Sterling lobbied L.A. officials and fought for the area’s preservation and development in the 1920s until Olvera Street’s grand opening in April 1930, just a year before the first immigration raid in the area. The tour includes interviews with the owners of Casa California on Olvera Street whose relatives hold Sterling in “high regard” for giving their family the opportunity to escape poverty decades ago. Her portrait is framed at the entrance of their shop.
Despite her contributions to Olvera Street, the narrator acknowledges Sterling’s complicated relationship with Mexican Americans, saying she had a “white savior complex” and calling her “patronizing and autocratic.” Much of the criticism of Sterling comes from her effort to obscure a 1932 mural by David Alfaro Siqueiros, titled “América Tropical,” that depicted a country “oppressed and destroyed by imperialism.”
By the end of the 1930s, the mural was entirely whitewashed and would not be seen by the public again until 2012, after a years-long conservation effort by the Getty.
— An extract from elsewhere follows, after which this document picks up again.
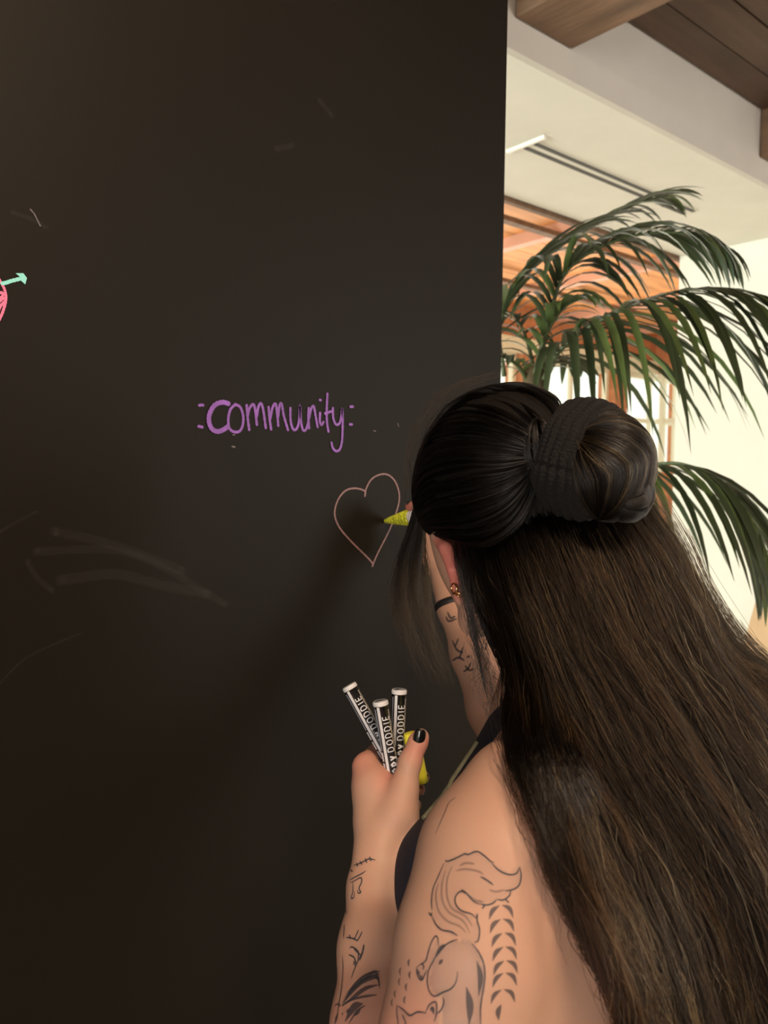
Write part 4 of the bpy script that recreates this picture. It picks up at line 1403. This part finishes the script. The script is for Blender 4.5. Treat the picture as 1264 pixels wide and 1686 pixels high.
def marker(p_top, p_bot, r, face_dir, label, big):
    """p_top is the butt end seen above the hand"""
    p_top, p_bot = Vector(p_top), Vector(p_bot)
    root = empty('paint_marker', p_bot, label, 'marker', 'black and white paint markers in the left hand')
    ax = (p_bot - p_top).normalized()
    L = (p_bot - p_top).length
    f = (Vector(face_dir) - ax * Vector(face_dir).dot(ax)).normalized()
    s = ax.cross(f)          # around

    def pt(u, ang, rr):
        return p_top + ax * u + (f * math.cos(ang) + s * math.sin(ang)) * rr

    def lathe(name, prof, m, seg=36):
        V = [pt(u, 2 * PI * k / seg, rr) for u, rr in prof for k in range(seg)]
        Fc = [(i * seg + k, i * seg + (k + 1) % seg, (i + 1) * seg + (k + 1) % seg, (i + 1) * seg + k) for i in range(len(prof) - 1) for k in range(seg)]
        Fc += [tuple(range(seg)), tuple(range((len(prof) - 1) * seg, len(prof) * seg))[::-1]]
        return mobj(name, V, Fc, m, root, True)
    lathe('barrel', [(.003, r), (L * .5, r), (L - .002, r), (L, r * .9)], M['marker_black'])
    e = lathe('end_plug', [(-.0004, r * .80), (-.0004, r * .90), (.0004, r * 1.0), (.003, r * 1.02), (.0034, r)], M['marker_top'])
    e2 = lathe('end_rim', [(-.0012, r * .86), (-.0014, r * .93), (-.0006, r * 1.03), (.002, r * 1.05), (.003, r * 1.03)], M['marker_white'])
    R2 = r + .00018

    def strip(name, u0, u1, a0, a1, m, rr=R2):
        V, Fc = [], []
        nn = 6
        for i in range(2):
            for k in range(nn + 1):
                V.append(pt(u0 + (u1 - u0) * i, a0 + (a1 - a0) * k / nn, rr))
        for k in range(nn):
            Fc.append((k, k + 1, nn + 2 + k, nn + 1 + k))
        return V, Fc

    def join(name, parts, m):
        V, Fc = [], []
        for a, b_ in parts:
            o_ = len(V); V += a; Fc += [tuple(i + o_ for i in q) for q in b_]
        return mobj(name, V, Fc, m, root)
    sgn = -1
    join('label_stripe', [strip('', .004, L * .97, .22, .62, None)], M['marker_white'])
    join('label_stripe', [strip('', .006, .05, .80, 1.10, None)], M['marker_grey'])
    blk = []
    u = .052
    while u < L - .012:
        blk.append(strip('', u, u + .0095, .80, 1.25, None)); u += .0115
    join('label_blocks', blk, M['marker_white'])
    # small print line
    g = random.Random(5)
    fine = []
    u = .008
    while u < .075:
        l = g.uniform(.0008, .002)
        fine.append(strip('', u, u + l, -1.12, -.95, None)); u += l + .0006
    if fine:
        join('small_print', fine, M['marker_top'])

    GL = {'D': [[(0, 0), (0, 1), (.3, 1), (.55, .85), (.65, .5), (.55, .15), (.3, 0), (0, 0)]],
          'O': [[(.35 + .35 * math.cos(a_), .5 + .5 * math.sin(a_)) for a_ in np.linspace(0, 2 * PI, 13)]],
          'I': [[(.1, 0), (.1, 1)]], 'E': [[(.5, 0), (0, 0), (0, 1), (.5, 1)], [(0, .5), (.42, .5)]],
          'd': [[(.5, 1.2), (.5, 0)], [(.5, .35), (.25, 0), (0, .35), (.25, .7), (.5, .4)]], 'r': [[(.1, 0), (.1, .7)], [(.1, .45), (.25, .68), (.42, .68)]],
          'i': [[(.1, 0), (.1, .65)], [(.08, .9), (.14, .9)]], 'p': [[(.1, .7), (.1, -.45)], [(.1, .4), (.3, .7), (.55, .35), (.3, 0), (.1, .3)]],
          'y': [[(.05, .7), (.28, .05)], [(.52, .7), (.28, .05), (.1, -.4)]]}
    ADV = {'D': .95, 'O': 1.0, 'I': .5, 'E': .8, 'd': .75, 'r': .55, 'i': .35, 'p': .75, 'y': .65}

    def wrap(txt, h_, u_end, a0_, wd_, name):
        """letters run from the hand up towards the butt end; pen strokes wrapped on the barrel"""
        V, Fc, x = [], [], 0.0
        for chh in txt:
            for st in GL[chh]:
                pp = []
                for (xa, ya), (xb, yb) in zip(st[:-1], st[1:]):
                    for q_ in range(4):
                        pp.append((xa + (xb - xa) * q_ / 4, ya + (yb - ya) * q_ / 4))
                pp.append(st[-1])
                b0 = len(V)
                for i_, (xa, ya) in enumerate(pp):
                    xp, yp = pp[max(i_ - 1, 0)]; xn, yn = pp[min(i_ + 1, len(pp) - 1)]
                    tx_, ty_ = xn - xp, yn - yp
                    ll = math.hypot(tx_, ty_) or 1
                    ox, oy = -ty_ / ll * wd_ * .5, tx_ / ll * wd_ * .5
                    for sg in (1, -1):
                        X_, Y_ = (x + xa) * h_ + sg * ox, ya * h_ + sg * oy
                        V.append(pt(u_end - X_, a0_ + Y_ / r, R2 + .0001))
                for i_ in range(len(pp) - 1):
                    Fc.append((b0 + 2 * i_, b0 + 2 * i_ + 1, b0 + 2 * i_ + 3, b0 + 2 * i_ + 2))
            x += ADV[chh] + .12
        return mobj(name, V, Fc, M['marker_white'], root)
    wrap('DODDIE', .0068, .0515, -.82, .0010, 'lettering')
    wrap('drippy', .0078, .090, -.80, .0018, 'lettering')
    return root


marker(W(575, 1130, .868), W(648, 1262, .858), .0080, -FWD, 'black and white paint marker leaning farthest to the left in the fist', True)
marker(W(626, 1156, .842), W(650, 1300, .840), .0080, -FWD, 'black and white paint marker in the middle of the fist, in front of the others', True)
marker(W(657, 1137, .862), W(651, 1290, .858), .0080, -FWD, 'upright black and white paint marker on the thumb side of the fist', True)


def lathe_thing(root, name, p0, p1, prof, m, seg=32):
    p0, p1 = Vector(p0), Vector(p1)
    ax = (p1 - p0).normalized()
    a = ax.orthogonal().normalized(); b_ = ax.cross(a)
    V = [p0 + ax * u + (a * math.cos(2 * PI * k / seg) + b_ * math.sin(2 * PI * k / seg)) * rr for u, rr in prof for k in range(seg)]
    Fc = [(i * seg + k, i * seg + (k + 1) % seg, (i + 1) * seg + (k + 1) % seg, (i + 1) * seg + k) for i in range(len(prof) - 1) for k in range(seg)]
    Fc += [tuple(range(seg))[::-1], tuple(range((len(prof) - 1) * seg, len(prof) * seg))]
    return mobj(name, V, Fc, m, root, True)


yc = empty('paint_marker', W(693, 1290, .86), 'yellow marker cap held behind the thumb with the black nail', 'marker cap')
lathe_thing(yc, 'cap', W(676, 1206, .850), W(692, 1292, .848), [(0, .0065), (.0008, .0082), (.02, .0088), (.045, .0090), (.054, .0090)], M['yellow'])
yc.name = 'marker_cap'
tip = on_plane(633.5, 858, 1, BY - .0008)
ym = empty('paint_marker', tip, 'bright yellow marker touching the pink heart on the black wall', 'marker')
back = Vector(W(712, 846, 1.262))
prof = [(0, .0022)]
for i in range(1, 60):
    u = i / 60 * .066
    prof.append((u, .0022 + .0108 * min(1, (u / .058)) ** .85 + .0007 * math.sin(i * .9)))
lathe_thing(ym, 'nib', tip, back, prof, M['yellow_nib'], seg=40)
L_ = (back - tip).length
lathe_thing(ym, 'barrel', tip, back, [(.066, .0118), (.068, .0122), (L_ + .02, .0122), (L_ + .021, .011)], M['marker_white'])

# ------------------------------------------------------------------ palm
palm = empty('potted_palm', (W(885, 640, 2.45).x, W(885, 640, 2.45).y, 0), 'tall green palm with arching fronds standing beside the black wall end', 'plant')
px0, py0 = palm.location.x, palm.location.y
bm = bmesh.new()
prof = [(.0, .13), (.0, .15), (.28, .19), (.34, .20), (.34, .17), (.30, .165)]
tube('trunk', [(px0, py0, .25), (px0 + .02, py0, .8), (px0 - .01, py0 + .01, 1.4), W(880, 600, 2.45)], [.06, .05, .042, .035], M['trunk'], palm, 14)
bm.free()
lathe_thing(palm, 'pot', (px0, py0, 0.001), (px0, py0, 1), prof, M['pot'], 40)


def leaflet(p, d, drop, L, wd, side_n, curl=.5):
    """narrow folded blade from p heading d, bending down; 7 stations x 3 verts"""
    V, Fc = [], []
    N_ = 7
    q = Vector(p); t = Vector(d).normalized()
    for i in range(N_ + 1):
        u = i / N_
        wu = wd * (math.sin(PI * min(1, (u * .93 + .07)) ** .75) ** .8) * (1 if i < N_ else .02) + .0004
        sdir = t.cross(side_n)
        if sdir.length < 1e-3:
            sdir = RGT.copy()
        sdir.normalize()
        nn = sdir.cross(t).normalized()
        V += [q + sdir * wu * .5 + nn * wu * .13, q.copy(), q - sdir * wu * .5 + nn * wu * .13]
        q = q + t * (L / N_)
        t = (t + Vector((0, 0, -1)) * drop / N_).normalized()
    for i in range(N_):
        a = 3 * i
        Fc += [(a, a + 1, a + 4, a + 3), (a + 1, a + 2, a + 5, a + 4)]
    return V, Fc


def frond(pts, n_, L0, seed, ang_up=.35, drop=1.3, sides=(1, -1), lw=.026, prof=None, material='leaf', r=.008, fdir=None, tilt_=0.0):
    g = random.Random(seed)
    P_ = [Vector(W(*p)) for p in pts]
    C_ = [Vector(c) for c in catmull(P_, 10)]
    fr = tube('frond', C_, [r * (1 - .75 * i / (len(C_) - 1)) for i in range(len(C_))], M['rachis'], palm, 8)
    m_ = len(C_)
    for k in range(n_):
        u = .12 + .88 * (k + .5) / n_
        i = min(int(u * (m_ - 1)), m_ - 2)
        f = u * (m_ - 1) - i
        c = C_[i].lerp(C_[i + 1], f)
        t = (C_[min(i + 2, m_ - 1)] - C_[max(i - 1, 0)]).normalized()
        up = Vector((0, 0, 1))
        sd = t.cross(up)
        if sd.length < .2:
            sd = RGT.copy()
        sd.normalize()
        for s_ in sides:
            ll = L0 * (prof(u) if prof else (.55 + .75 * math.sin(PI * min(1, u * .9 + .15)))) * g.uniform(.85, 1.1)
            fwd_ = .55 + .9 * u + g.uniform(-.12, .12)
            d_ = sd * s_ * (1.0 - .3 * u) + t * fwd_ + up * (ang_up + g.uniform(-.12, .12)) 
            nrm_ = (t.cross(sd * s_)).normalized()
            V, Fc = leaflet(c, d_, drop * g.uniform(.8, 1.25), ll, lw * g.uniform(.8, 1.15), t.cross(d_).cross(d_).normalized() if False else up + FWD * .35 * g.uniform(-1, 1))
            mobj('leaflet', V, Fc, M[material] if g.random() < .8 else M['leaf_pale'], fr, True)
    return fr


frond([(885, 615, 2.42), (905, 520, 2.38), (930, 450, 2.34), (985, 408, 2.3), (1060, 385, 2.26), (1130, 385, 2.22), (1185, 405, 2.2)], 28, .29, 1, ang_up=.1, drop=1.8, lw=.023)
frond([(830, 620, 2.52), (822, 540, 2.50), (850, 470, 2.5), (910, 415, 2.5), (980, 370, 2.5), (1050, 335, 2.5), (1100, 322, 2.5)], 24, .25, 2, ang_up=.15, drop=1.0, lw=.022)
frond([(895, 625, 2.40), (915, 585, 2.36), (960, 545, 2.30), (1020, 512, 2.22), (1085, 487, 2.14), (1160, 475, 2.06), (1230, 480, 2.0), (1300, 505, 1.95)], 34, .48, 3, ang_up=-.25, drop=1.7, lw=.023)
frond([(895, 645, 2.40), (985, 730, 2.30), (1060, 762, 2.22), (1120, 764, 2.16), (1180, 788, 2.10), (1230, 845, 2.05), (1268, 925, 2.0)], 24, .36, 4, ang_up=-.2, drop=1.5, lw=.021)
frond([(880, 620, 2.45), (870, 570, 2.48), (850, 525, 2.55), (815, 505, 2.6)], 9, .16, 5, ang_up=.1, drop=1.6)
frond([(880, 615, 2.42), (895, 560, 2.38), (925, 510, 2.33), (960, 490, 2.3)], 9, .15, 6, ang_up=.2, drop=1.6, material='leaf_pale')
frond([(870, 630, 2.45), (850, 600, 2.4), (820, 585, 2.36), (790, 590, 2.34)], 7, .13, 7, ang_up=.1, drop=1.5)
frond([(890, 630, 2.45), (900, 600, 2.5), (925, 590, 2.6), (960, 600, 2.7)], 8, .14, 8, ang_up=.1, drop=1.5)

# ------------------------------------------------------------------ right edge: table with a paper bag, dark stand
tb = empty('side_table', (2.75, 0.55, 0), 'golden wooden table behind the hair by the white wall', 'table')
tz = .75
tx, ty = 3.35, 1.05
box('tabletop', tx - .55, tx + .75, ty - .75, ty + .45, tz - .04, tz, M['oak'], tb, bevel=.004)
for a in (-.5, .7):
    for c in (-.70, .40):
        box('leg', tx + a - .03, tx + a + .03, ty + c - .03, ty + c + .03, 0, tz - .041, M['oak'], tb)
tb.location = (tx, ty, 0)
for ch in [o for o in bpy.data.objects if o.parent == tb]:
    ch.matrix_parent_inverse = Matrix.Translation((-tx, -ty, 0))
bp_ = on_plane(1272, 1096, 2, .75)


def bag():
    root = empty('paper_bag', (bp_.x, bp_.y, tz), 'creased tan paper bag standing on the table by the white wall', 'bag')
    bm = bmesh.new()
    zs = [0, .10, .20, .27]
    rings = []
    for i, z in enumerate(zs):
        tw = .04 * math.sin(i * 1.3)
        hx, hy = .15 + tw * .3 - .01 * i, .08 - .014 * i
        rings.append([bm.verts.new((bp_.x + x, bp_.y + y, tz + .001 + z + (.03 if (i == 3 and x < 0) else 0))) for x, y in ((-hx, -hy), (0, -hy + .02 * (i % 2)), (hx, -hy), (hx, hy), (0, hy), (-hx, hy))])
    for a, c in zip(rings[:-1], rings[1:]):
        for k in range(6):
            bm.faces.new((a[k], a[(k + 1) % 6], c[(k + 1) % 6], c[k]))
    bm.faces.new(rings[0][::-1])
    o = bm_obj('sack', bm, M['kraft'], root)
    md = o.modifiers.new('s', 'SOLIDIFY'); md.thickness = .002
    return root


bag()
ls = empty('stand', (0, 0, 0), 'slim black metal stand rising behind the tan paper bag', 'stand')
q0 = W(1256, 1030, 4.2)
ls.location = (q0.x, q0.y, 0)
tube('pole', [(q0.x, q0.y, .02), (q0.x, q0.y, q0.z - .1), W(1259, 960, 4.2)], .016, M['black'], ls)
lathe_thing(ls, 'base', (q0.x, q0.y, 0.001), (q0.x, q0.y, 1), [(0, .13), (.015, .13), (.02, .12)], M['black'])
“Ni de Aquí, Ni de Allá” incorporates the origins of Olvera Street and its status as a cultural attraction into the larger conversation of the history and current state of Mexican immigration to the U.S. Estrada notes that “eating tacos or dancing in the street can’t erase the dark reality that many Mexican immigrants live in fear of deportation.”
One of Estrada’s final remarks on the tour speaks to that effort to bridge this untold story with our present: “Unless we remember our history, we will be condemned to repeat it.”